▼

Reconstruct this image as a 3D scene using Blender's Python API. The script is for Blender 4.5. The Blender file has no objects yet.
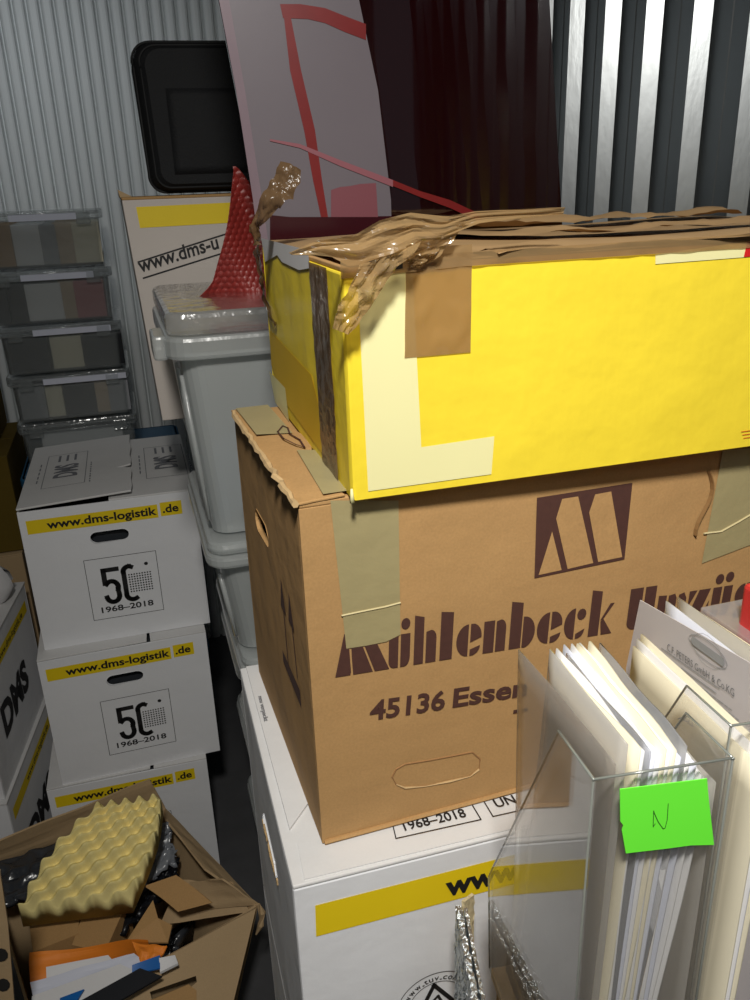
import bpy, bmesh, math, random
from mathutils import Vector, Matrix, noise
from mathutils.geometry import tessellate_polygon
random.seed(7)
C = bpy.context.scene.collection
H = 1.843                                   # lens height above the floor
# ------------------------------------------------------------------ camera
PSI, PITCH, ROLL, FPX = 0.28335, 0.36956, -0.03492, 819.5
cp, sp = math.cos(PITCH), math.sin(PITCH)
FW = Vector((math.sin(PSI)*cp, math.cos(PSI)*cp, -sp))
_r = Vector((math.cos(PSI), -math.sin(PSI), 0)); _u = _r.cross(FW)
RT = math.cos(ROLL)*_r + math.sin(ROLL)*_u
UP = -math.sin(ROLL)*_r + math.cos(ROLL)*_u
cam_d = bpy.data.cameras.new('camera'); cam = bpy.data.objects.new('camera', cam_d); C.objects.link(cam)
cam_d.sensor_fit = 'VERTICAL'; cam_d.sensor_height = 36; cam_d.lens = 36*FPX/1000
cam_d.clip_start = 0.02
cam.matrix_world = Matrix(((RT.x, UP.x, -FW.x, 0), (RT.y, UP.y, -FW.y, 0), (RT.z, UP.z, -FW.z, H), (0, 0, 0, 1)))
bpy.context.scene.camera = cam
# ------------------------------------------------------------------ light
sc = bpy.context.scene
sc.view_settings.view_transform = 'Standard'; sc.view_settings.look = 'None'
sc.view_settings.gamma = 1; sc.view_settings.use_curve_mapping = False
sc.view_settings.exposure = 0.0
w = bpy.data.worlds.new('world'); sc.world = w; w.use_nodes = True
w.node_tree.nodes['Background'].inputs[0].default_value = (0.80, 0.90, 1.0, 1)
w.node_tree.nodes['Background'].inputs[1].default_value = 0.075
def area(name, loc, target, sx, sy, power, col):
    l = bpy.data.lights.new(name, 'AREA'); l.shape = 'RECTANGLE'; l.size = sx; l.size_y = sy
    l.energy = power; l.color = col
    o = bpy.data.objects.new(name, l); C.objects.link(o); o.location = loc
    o.rotation_euler = (Vector(target)-Vector(loc)).to_track_quat('-Z', 'Y').to_euler()
    return o
ML = area('ceiling_lamp', (-0.08, -0.24, H+0.80), (0.44, 0.70, H-0.50), 0.14, 0.16, 11.4, (1.0, 0.97, 0.91)); ML.data.spread = math.radians(112)
area('corridor_lamp', (0.2, -1.0, H+0.85), (0.2, -0.4, 0), 0.5, 0.5, 2.2, (0.93, 0.97, 1.0))

BL = area('rear_lamp', (-0.35, 2.35, H+0.88), (-0.3, 3.25, H+0.10), 0.9, 0.12, 1.5, (0.93, 0.97, 1.0)); BL.data.spread = math.radians(110)
# ------------------------------------------------------------------ helpers
def ray(x, y): return RT*((x-375)/FPX) - UP*((y-500)/FPX) + FW
EYE = Vector((0, 0, H))
def hitY(x, y, Y): d = ray(x, y); return EYE + d*(Y/d.y)
def hitX(x, y, X): d = ray(x, y); return EYE + d*(X/d.x)
def hitZ(x, y, z): d = ray(x, y); return EYE + d*(z/d.z)        # z relative to the lens

def mat(name): 
    m = bpy.data.materials.new(name); m.use_nodes = True; return m
def N(m, t, **k):
    n = m.node_tree.nodes.new(t)
    for a, b in k.items():
        if a.startswith('i_'):
            n.inputs[a[2:].replace('_', ' ')].default_value = b
        else: setattr(n, a, b)
    return n
def L(m, a, b): m.node_tree.links.new(a, b)
def rgb(r, g, b):                            # sRGB 0..255 -> linear
    f = lambda c: (c/255/12.92) if c/255 <= 0.04045 else ((c/255+0.055)/1.055)**2.4
    return (f(r), f(g), f(b), 1)
def principled(name, col, rough=0.6, metal=0.0, spec=0.5, var=0.0, vscale=20, bump=0.0, bscale=60, stretch=(1, 1, 1), coat=0, sss=0, alpha=1):
    m = mat(name); b = m.node_tree.nodes['Principled BSDF']
    b.inputs['Base Color'].default_value = col; b.inputs['Roughness'].default_value = rough
    b.inputs['Metallic'].default_value = metal; b.inputs['Specular IOR Level'].default_value = spec
    b.inputs['Coat Weight'].default_value = coat; b.inputs['Alpha'].default_value = alpha
    if sss:
        b.inputs['Subsurface Weight'].default_value = sss; b.inputs['Subsurface Radius'].default_value = (.02, .015, .01); b.inputs['Subsurface Scale'].default_value = .5
    tc = N(m, 'ShaderNodeTexCoord'); mp = N(m, 'ShaderNodeMapping'); mp.inputs['Scale'].default_value = stretch
    L(m, tc.outputs['Object'], mp.inputs[0])
    if var:
        n = N(m, 'ShaderNodeTexNoise'); n.inputs['Scale'].default_value = vscale; n.inputs['Detail'].default_value = 6
        L(m, mp.outputs[0], n.inputs['Vector'])
        mx = N(m, 'ShaderNodeMix', data_type='RGBA'); 
        mx.inputs[6].default_value = tuple(c*(1-var) for c in col[:3])+(1,)
        mx.inputs[7].default_value = tuple(min(1, c*(1+var)) for c in col[:3])+(1,)
        L(m, n.outputs[0], mx.inputs[0]); L(m, mx.outputs[2], b.inputs['Base Color'])
    if bump:
        n2 = N(m, 'ShaderNodeTexNoise'); n2.inputs['Scale'].default_value = bscale; n2.inputs['Detail'].default_value = 4
        L(m, mp.outputs[0], n2.inputs['Vector'])
        bp = N(m, 'ShaderNodeBump'); bp.inputs['Strength'].default_value = bump; bp.inputs['Distance'].default_value = 0.004
        L(m, n2.outputs[0], bp.inputs['Height']); L(m, bp.outputs[0], b.inputs['Normal'])
    return m
def cardboard(name, col, var=0.08, fibre=0.10, rough=0.8, wave=0.25):
    """paper faced corrugated board: fibre flecks, faint flute lines, slow dents"""
    m = mat(name); b = m.node_tree.nodes['Principled BSDF']; b.inputs['Roughness'].default_value = rough
    b.inputs['Specular IOR Level'].default_value = 0.3
    tc = N(m, 'ShaderNodeTexCoord')
    big = N(m, 'ShaderNodeTexNoise'); big.inputs['Scale'].default_value = 7; big.inputs['Detail'].default_value = 5
    fine = N(m, 'ShaderNodeTexNoise'); fine.inputs['Scale'].default_value = 420; fine.inputs['Detail'].default_value = 3
    L(m, tc.outputs['Object'], big.inputs['Vector']); L(m, tc.outputs['Object'], fine.inputs['Vector'])
    ad = N(m, 'ShaderNodeMath', operation='MULTIPLY_ADD'); ad.inputs[1].default_value = fibre/(var+fibre)*1.4
    sb = N(m, 'ShaderNodeMath', operation='MULTIPLY'); sb.inputs[1].default_value = var/(var+fibre)
    L(m, big.outputs[0], sb.inputs[0]); L(m, fine.outputs[0], ad.inputs[0]); L(m, sb.outputs[0], ad.inputs[2])
    mx = N(m, 'ShaderNodeMix', data_type='RGBA'); v = var+fibre
    mx.inputs[6].default_value = tuple(c*(1-v) for c in col[:3])+(1,); mx.inputs[7].default_value = tuple(min(1, c*(1+v)) for c in col[:3])+(1,)
    L(m, ad.outputs[0], mx.inputs[0]); L(m, mx.outputs[2], b.inputs['Base Color'])
    mp = N(m, 'ShaderNodeMapping'); mp.inputs['Scale'].default_value = (150, 150, 4); L(m, tc.outputs['Object'], mp.inputs[0])
    fl = N(m, 'ShaderNodeTexNoise'); fl.inputs['Scale'].default_value = 1; fl.inputs['Detail'].default_value = 1; L(m, mp.outputs[0], fl.inputs['Vector'])
    dn = N(m, 'ShaderNodeTexNoise'); dn.inputs['Scale'].default_value = 11; dn.inputs['Detail'].default_value = 4; L(m, tc.outputs['Object'], dn.inputs['Vector'])
    b1 = N(m, 'ShaderNodeBump'); b1.inputs['Strength'].default_value = wave*0.35; b1.inputs['Distance'].default_value = 0.001; L(m, fl.outputs[0], b1.inputs['Height'])
    b2 = N(m, 'ShaderNodeBump'); b2.inputs['Strength'].default_value = wave; b2.inputs['Distance'].default_value = 0.012; L(m, dn.outputs[0], b2.inputs['Height'])
    L(m, b1.outputs[0], b2.inputs['Normal']); L(m, b2.outputs[0], b.inputs['Normal'])
    return m
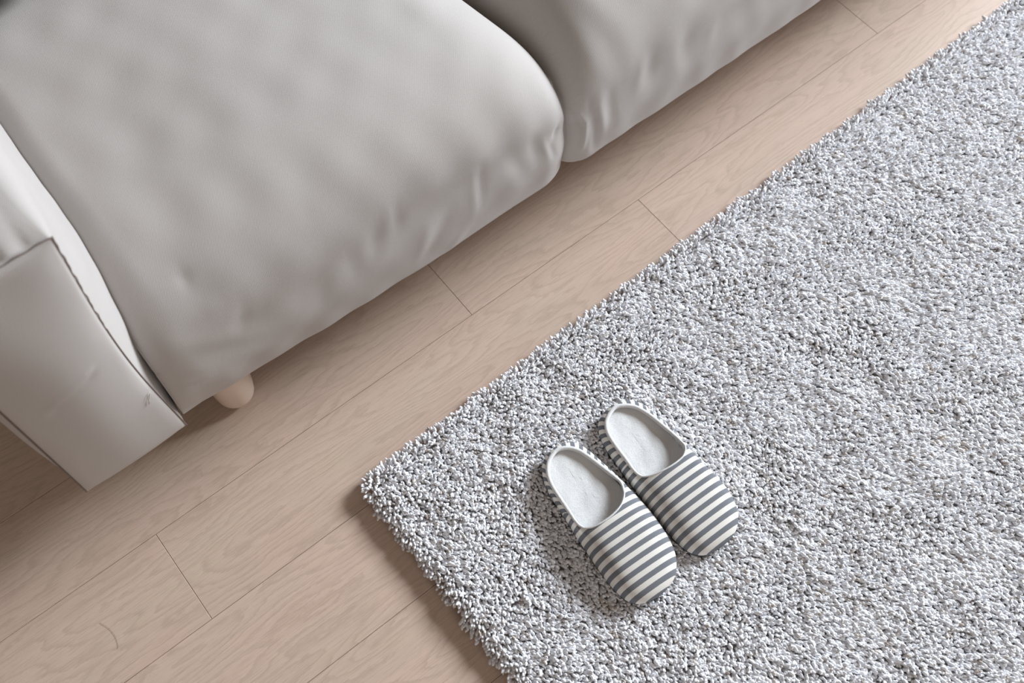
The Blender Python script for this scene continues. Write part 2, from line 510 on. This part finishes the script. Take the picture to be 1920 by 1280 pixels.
def arm(side):
    """side -1: the left arm in view; +1: mirrored at the other end"""
    xa, xb = -.153, -.006
    yf, yb = .712, 1.55
    zb, zt = .133, .606
    ny = 90
    ys = yf + (yb - yf) * (np.linspace(0, 1, ny) ** 1.8)
    loops = []
    for y in ys:
        g = 1 - math.exp(-(y - yf) / .055)
        r = .003 + .030 * g
        top = zt + .024 * g
        P = []
            # left side up
        nS, nT, nC = 46, 30, 8
        xl, xr = xa - .001, xb + .001
        for s in np.linspace(0, 1, nS):
            z = zb + (top - r - zb) * s
            P.append((xl - .030 * (1 - math.exp(-(y - yf) / .03)) * math.sin(math.pi * min(1, s * 1.02)) ** .75 * (1 - .55 * s), z))
        for a in np.linspace(0, 1, nC + 2)[1:-1]:
            an = a * math.pi / 2
            P.append((xl - .003 * g + r * (1 - math.cos(an)), top - r + r * math.sin(an)))
        for s in np.linspace(0, 1, nT):
            x = xl + r + (xr - xl - 2 * r) * s
            P.append((x, top + .008 * g * math.sin(math.pi * s)))
        for a in np.linspace(0, 1, nC + 2)[1:-1]:
            an = a * math.pi / 2
            P.append((xr + .010 * g - r * (1 - math.sin(an)), top - r + r * math.cos(an)))
        for s in np.linspace(0, 1, nS):
            z = top - r + (zb - top + r) * s
            P.append((xr + .027 * g * math.sin(math.pi * (.12 + .80 * s)) ** .8 - (1 - g) * .0105 * math.sin(math.pi * min(1, max(0, (z - zb) / (zt - zb)))) ** 1.2, z))
        for s in np.linspace(0, 1, 12)[1:-1]:
            P.append((xr + (xl - xr) * s, zb))
        loops.append([(x, y, z) for x, z in P])
    G = np.array(loops); nl = G.shape[1]
    Gc = np.concatenate([G, G[:, :1]], 1)
    per = np.concatenate([np.zeros((ny, 1)), np.cumsum(np.linalg.norm(np.diff(Gc, axis=1), axis=2), 1)], 1)[:, :nl]
    yy = np.repeat(ys[:, None], nl, 1)
    N = grid_normals(G)
    cx = (xa + xb) / 2
    sgn = np.sign((N[ny // 2, nl // 2, 2])) or 1
    N = N * sgn
    n_ = vnoise(yy * 7, per * 7, 21) * .0013 + vnoise(yy * 18, per * 14, 22) * .0006
    n_ = n_ * smoothstep(0, .04, yy - yf)
    # gathers behind the top seam
    fold = np.zeros_like(yy)
    for xg, amp, wd in ((-.030, -.0045, .0045), (-.046, .0035, .006), (-.058, -.0045, .005), (-.080, -.004, .007), (-.100, .003, .008), (-.120, -.004, .006)):
        fold += .6 * amp * np.exp(-((G[:, :, 0] - xg) / wd) ** 2) * np.exp(-(yy - yf) / .022) * (G[:, :, 2] > zt - .02) * smoothstep(0, .006, yy - yf)
    G2 = G + N * (n_ + fold)[:, :, None]
    V = G2.reshape(-1, 3)
    uv = np.stack([per, yy], 2).reshape(-1, 2)
    Fc = []
    for i in range(ny - 1):
        for j in range(nl):
            j2 = (j + 1) % nl
            Fc.append((i * nl + j, (i + 1) * nl + j, (i + 1) * nl + j2, i * nl + j2))
    Fc.append(tuple((ny - 1) * nl + j for j in range(nl)))
    off = SO
    mir = (lambda A: np.c_[2 * .9825 - A[:, 0], A[:, 1:]]) if side > 0 else (lambda A: A)
    if side > 0: Fc = [f[::-1] for f in Fc]
    root = link('arm', mesh_from('arm', mir(V) - off, Fc, uv=uv), M_sofa, sofa)
    # front panel
    na, nb = 60, 110
    gx = np.linspace(0, 1, na); gz = np.linspace(0, 1, nb)
    A, B = np.meshgrid(gx, gz, indexing='ij')
    xs = xa - .0008 + (xb - xa + .0016) * A
    # the right seam bows outwards a little at mid height
    xs = xs - .0105 * np.sin(np.pi * B) ** 1.2 * A
    zs = zb - .004 + (zt + .001 - zb + .004) * B
    edge = np.minimum(np.minimum(A, 1 - A) * (xb - xa), np.minimum(B, 1 - B) * (zt - zb))
    bul = .016 * np.sin(np.pi * np.clip(A, 0, 1)) ** .5 * np.sin(np.pi * np.clip(B, 0, 1)) ** .35
    wr = .0011 * vnoise(xs * 9, zs * 7, 31) * smoothstep(0, .02, edge)
    crease = .0012 * np.exp(-((zs - (.385 + .35 * (xs + .08))) / .006) ** 2) * smoothstep(.03, .05, edge)
    crease -= .0012 * np.exp(-((zs - (.372 + .35 * (xs + .08))) / .007) ** 2) * smoothstep(.03, .05, edge)
    ysurf = yf - .001 - bul - wr - crease
    G = np.stack([xs, ysurf, zs], 2)
    V = G.reshape(-1, 3)
    uv = np.stack([xs, zs], 2).reshape(-1, 2)
    Fc = grid_faces(na, nb)
    if side > 0: Fc = [f[::-1] for f in Fc]
    fp = link('front_panel', mesh_from('front_panel', mir(V) - off, Fc, uv=uv), M_sofa, root)
    # seams round the panel, their crease shade put in as dark tubes
    def pts(idx):
        return mir(np.array(idx)) - off
    wob = lambda z: .0004 * math.sin(z * 170) + .0004 * math.sin(z * 331 + 1)
    rs = [(xs[-1, k] + .0008 + wob(zs[-1, k]) * (zs[-1, k] > .42), yf - .0012, zs[-1, k]) for k in range(0, nb, 1)]
    ls = [(xs[0, k] - .0015, yf - .0010, zs[0, k]) for k in range(0, nb, 1)]
    ts = [(xs[k, -1], yf - .001, zs[k, -1] + .0008 + .0010 * math.sin(xs[k, -1] * 260)) for k in range(na)]
    for P_, r_ in ((rs, .0009), (ls, .0010), (ts, .0008)):
        o = tube('seam', pts(P_), r_, M_seam, root, 6)
    return root
armL = arm(-1)
armR = arm(1)

# loose thread on the arm seam
# (positions on the arm front, beside the seat)
th = [(-.0155, .708, .262), (-.020, .7035, .262), (-.024, .702, .257), (-.026, .702, .249)]
tube('loose_thread', np.array(th) - SO, .0005, M_thread, sofa, 5)
th = [(-.0155, .708, .264), (-.021, .703, .268), (-.0245, .702, .262)]
tube('loose_thread', np.array(th) - SO, .0004, M_thread, sofa, 5)

# legs: round tapered wooden pegs
def leg(x, y):
    V = []; Fc = []; ns = 40
    prof = [(0, 0)] + [(.0285 * math.sin(a) ** .8, .020 * (1 - math.cos(a))) for a in np.linspace(.2, math.pi / 2, 10)] + [(.0300, .032), (.0315, .055), (.0325, .09), (.033, .135)]
    rows = []
    for (r, z) in prof:
        rows.append([(x + r * math.cos(2 * math.pi * k / ns), y + r * math.sin(2 * math.pi * k / ns), z) for k in range(ns)])
    for rw in rows: V += rw
    for i in range(len(rows) - 1):
        for k in range(ns):
            k2 = (k + 1) % ns
            Fc.append((i * ns + k, i * ns + k2, (i + 1) * ns + k2, (i + 1) * ns + k))
    Fc.append(tuple((len(rows) - 1) * ns + k for k in range(ns)))
    return link('leg', mesh_from('leg', np.array(V) - SO, Fc), M_leg, sofa)
LEGX, LEGY = .079, .772
for lx in (LEGX, 1.965 - LEGX):
    for ly in (LEGY, 1.42):
        leg(lx, ly)

# backrest behind the seats (out of the frame) with its cushions
box('backrest', (.9825, 1.48, .47), (1.97, .14, .66), M_sofa, sofa, .05)

# dark cushion lying at the back of the seat, only its corner in view
def pillow():
    root_loc = np.array([-.022, 1.405, .385])
    n = 40
    g = np.linspace(-1, 1, n)
    A, B = np.meshgrid(g, g, indexing='ij')
    half = .2
    V = []; Fc = []
    for s in (1, -1):
        px = A * half * (1 - .06 * (1 - B * B) ) ; py = B * half * (1 - .06 * (1 - A * A))
        th_ = .055 * ((1 - A ** 2).clip(0) * (1 - B ** 2).clip(0)) ** .38
        G = np.stack([px, py, .055 + s * th_], 2).reshape(-1, 3)
        V.append(G); Fc.append(grid_faces(n, n, flip=(s < 0)))
    Vv = np.concatenate(V); F2 = Fc[0] + [tuple(i + n * n for i in f) for f in Fc[1]]
    me = mesh_from('throw_cushion', Vv, F2)
    bm = bmesh.new(); bm.from_mesh(me); bmesh.ops.remove_doubles(bm, verts=bm.verts, dist=.0005); bm.to_mesh(me); bm.free()
    o = link('throw_cushion', me, M_dark, None, tuple(root_loc))
    return o
pil = pillow()
tag(pil, 'black throw cushion at the back of the sofa seat, corner at the top left edge', 'cushion')

# ------------------------------------------------------------------ shag rug
rug = empty('shag_rug', (.14, .54, 0))
RO = np.array([.14, .54, 0])
tag(rug, 'light grey shag rug lying on the oak floor in front of the sofa', 'rug')
ANG = math.radians(.75)
RX, RY = 1.62, 1.30                       # extent along the sofa, and towards the viewer
cA, sA = math.cos(ANG), math.sin(ANG)
def rug_xy(a, b):
    """a along the sofa from the visible corner, b towards the viewer"""
    skew = -.030 * b
    return RO[0] + a * cA + b * sA + skew * 0 , RO[1] + a * sA - b * cA
def backing():
    bm = bmesh.new(); bmesh.ops.create_cube(bm, size=1)
    bmesh.ops.scale(bm, vec=(RX - .02, RY - .02, .012), verts=bm.verts)
    bmesh.ops.bevel(bm, geom=[e for e in bm.edges if abs(e.verts[0].co.z - e.verts[1].co.z) > .001], offset=.006, segments=3, affect='EDGES')
    bmesh.ops.translate(bm, vec=(RX / 2, -RY / 2, .0065), verts=bm.verts)
    bmesh.ops.rotate(bm, cent=(0, 0, 0), matrix=Matrix.Rotation(ANG, 3, 'Z'), verts=bm.verts)
    me = bpy.data.meshes.new('backing'); bm.to_mesh(me); bm.free()
    return link('backing', me, M_backing, rug)
backing()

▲

Look through the listing and extract every line with "scene" in it.

Reconstruct this image as a 3D scene using Blender's Python API. The script is for Blender 4.5. The Blender file has no objects yet.
C = bpy.context.scene.collection
bpy.context.scene.camera = cam
sc = bpy.context.scene
The Blender Python script for this scene continues. Write part 2, from line 510 on. This part finishes the script. Take the picture to be 1920 by 1280 pixels.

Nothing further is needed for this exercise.